* _Directions for this task_:
Can you transcribe the data exactly? Leave the pictures out.

Start of Data segment

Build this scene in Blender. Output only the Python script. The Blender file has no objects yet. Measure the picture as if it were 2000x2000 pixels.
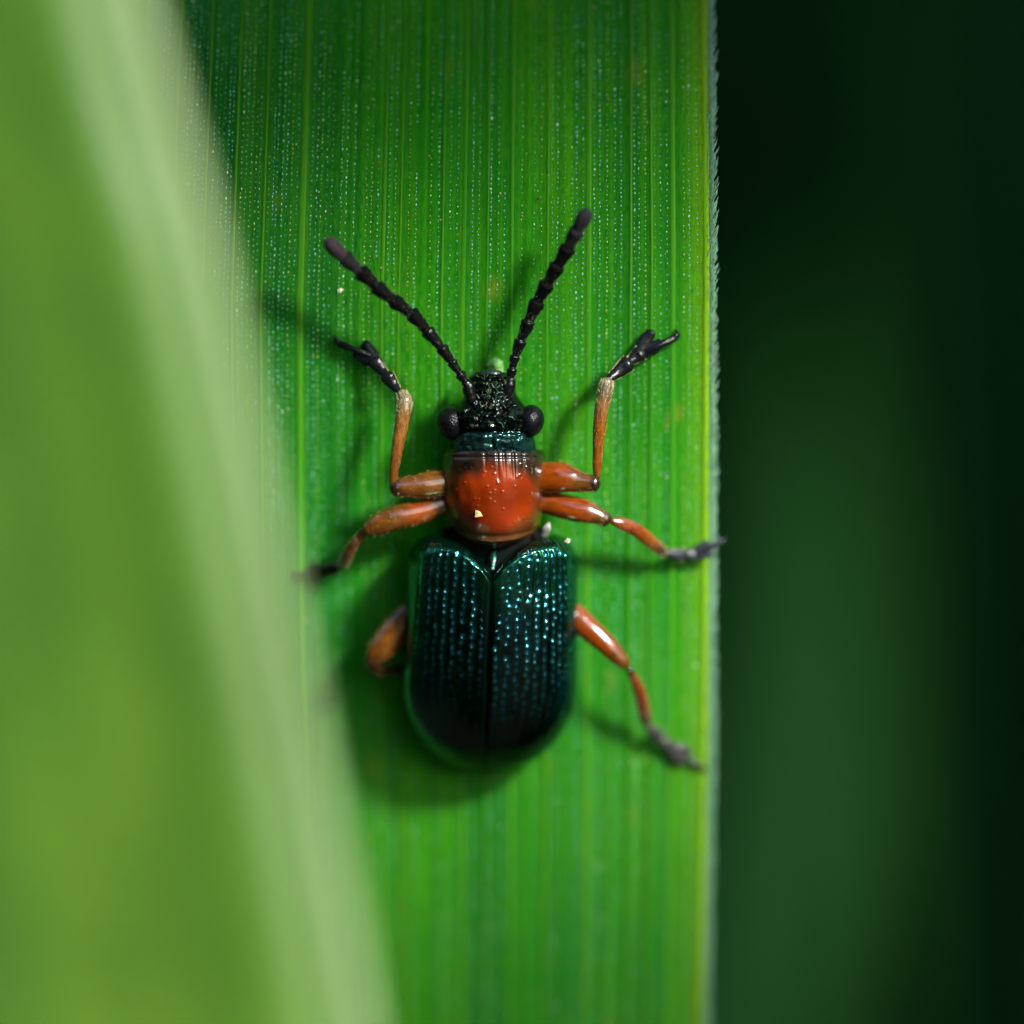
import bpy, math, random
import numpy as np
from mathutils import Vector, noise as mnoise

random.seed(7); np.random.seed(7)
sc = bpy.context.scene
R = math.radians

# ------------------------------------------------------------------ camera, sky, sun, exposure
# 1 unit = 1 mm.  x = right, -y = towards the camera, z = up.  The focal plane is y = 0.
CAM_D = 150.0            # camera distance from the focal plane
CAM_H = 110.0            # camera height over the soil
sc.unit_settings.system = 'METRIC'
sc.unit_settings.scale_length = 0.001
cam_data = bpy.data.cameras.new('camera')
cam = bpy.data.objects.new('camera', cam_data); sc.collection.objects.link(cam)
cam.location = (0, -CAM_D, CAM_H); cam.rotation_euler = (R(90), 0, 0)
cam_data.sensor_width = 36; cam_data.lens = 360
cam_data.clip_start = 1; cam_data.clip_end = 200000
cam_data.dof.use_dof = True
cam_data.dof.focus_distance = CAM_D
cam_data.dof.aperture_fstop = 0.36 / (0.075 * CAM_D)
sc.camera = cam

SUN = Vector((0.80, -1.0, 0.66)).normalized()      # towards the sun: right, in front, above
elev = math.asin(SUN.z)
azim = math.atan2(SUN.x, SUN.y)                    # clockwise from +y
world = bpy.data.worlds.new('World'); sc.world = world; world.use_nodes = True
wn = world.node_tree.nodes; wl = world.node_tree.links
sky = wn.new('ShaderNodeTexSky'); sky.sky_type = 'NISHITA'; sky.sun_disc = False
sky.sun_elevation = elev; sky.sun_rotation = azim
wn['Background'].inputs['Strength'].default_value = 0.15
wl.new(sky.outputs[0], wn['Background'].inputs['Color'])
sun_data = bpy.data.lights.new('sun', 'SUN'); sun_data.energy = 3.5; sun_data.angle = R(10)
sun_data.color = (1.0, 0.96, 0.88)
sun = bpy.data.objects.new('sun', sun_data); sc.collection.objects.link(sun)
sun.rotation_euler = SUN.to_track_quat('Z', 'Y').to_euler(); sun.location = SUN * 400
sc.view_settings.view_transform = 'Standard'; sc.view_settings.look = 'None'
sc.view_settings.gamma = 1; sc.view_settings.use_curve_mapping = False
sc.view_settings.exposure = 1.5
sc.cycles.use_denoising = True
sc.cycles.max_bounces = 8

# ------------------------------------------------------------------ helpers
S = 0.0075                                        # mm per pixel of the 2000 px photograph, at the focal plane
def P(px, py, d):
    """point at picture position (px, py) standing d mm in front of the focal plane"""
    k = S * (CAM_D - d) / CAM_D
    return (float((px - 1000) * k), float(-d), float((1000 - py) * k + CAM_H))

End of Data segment

* _Task answer_:
Build this scene in Blender. Output only the Python script. The Blender file has no objects yet. Measure the picture as if it were 2000x2000 pixels.
import bpy, math, random
import numpy as np
from mathutils import Vector, noise as mnoise

random.seed(7); np.random.seed(7)
sc = bpy.context.scene
R = math.radians

# ------------------------------------------------------------------ camera, sky, sun, exposure
# 1 unit = 1 mm.  x = right, -y = towards the camera, z = up.  The focal plane is y = 0.
CAM_D = 150.0            # camera distance from the focal plane
CAM_H = 110.0            # camera height over the soil
sc.unit_settings.system = 'METRIC'
sc.unit_settings.scale_length = 0.001
cam_data = bpy.data.cameras.new('camera')
cam = bpy.data.objects.new('camera', cam_data); sc.collection.objects.link(cam)
cam.location = (0, -CAM_D, CAM_H); cam.rotation_euler = (R(90), 0, 0)
cam_data.sensor_width = 36; cam_data.lens = 360
cam_data.clip_start = 1; cam_data.clip_end = 200000
cam_data.dof.use_dof = True
cam_data.dof.focus_distance = CAM_D
cam_data.dof.aperture_fstop = 0.36 / (0.075 * CAM_D)
sc.camera = cam

SUN = Vector((0.80, -1.0, 0.66)).normalized()      # towards the sun: right, in front, above
elev = math.asin(SUN.z)
azim = math.atan2(SUN.x, SUN.y)                    # clockwise from +y
world = bpy.data.worlds.new('World'); sc.world = world; world.use_nodes = True
wn = world.node_tree.nodes; wl = world.node_tree.links
sky = wn.new('ShaderNodeTexSky'); sky.sky_type = 'NISHITA'; sky.sun_disc = False
sky.sun_elevation = elev; sky.sun_rotation = azim
wn['Background'].inputs['Strength'].default_value = 0.15
wl.new(sky.outputs[0], wn['Background'].inputs['Color'])
sun_data = bpy.data.lights.new('sun', 'SUN'); sun_data.energy = 3.5; sun_data.angle = R(10)
sun_data.color = (1.0, 0.96, 0.88)
sun = bpy.data.objects.new('sun', sun_data); sc.collection.objects.link(sun)
sun.rotation_euler = SUN.to_track_quat('Z', 'Y').to_euler(); sun.location = SUN * 400
sc.view_settings.view_transform = 'Standard'; sc.view_settings.look = 'None'
sc.view_settings.gamma = 1; sc.view_settings.use_curve_mapping = False
sc.view_settings.exposure = 1.5
sc.cycles.use_denoising = True
sc.cycles.max_bounces = 8

# ------------------------------------------------------------------ helpers
S = 0.0075                                        # mm per pixel of the 2000 px photograph, at the focal plane
def P(px, py, d):
    """point at picture position (px, py) standing d mm in front of the focal plane"""
    k = S * (CAM_D - d) / CAM_D
    return (float((px - 1000) * k), float(-d), float((1000 - py) * k + CAM_H))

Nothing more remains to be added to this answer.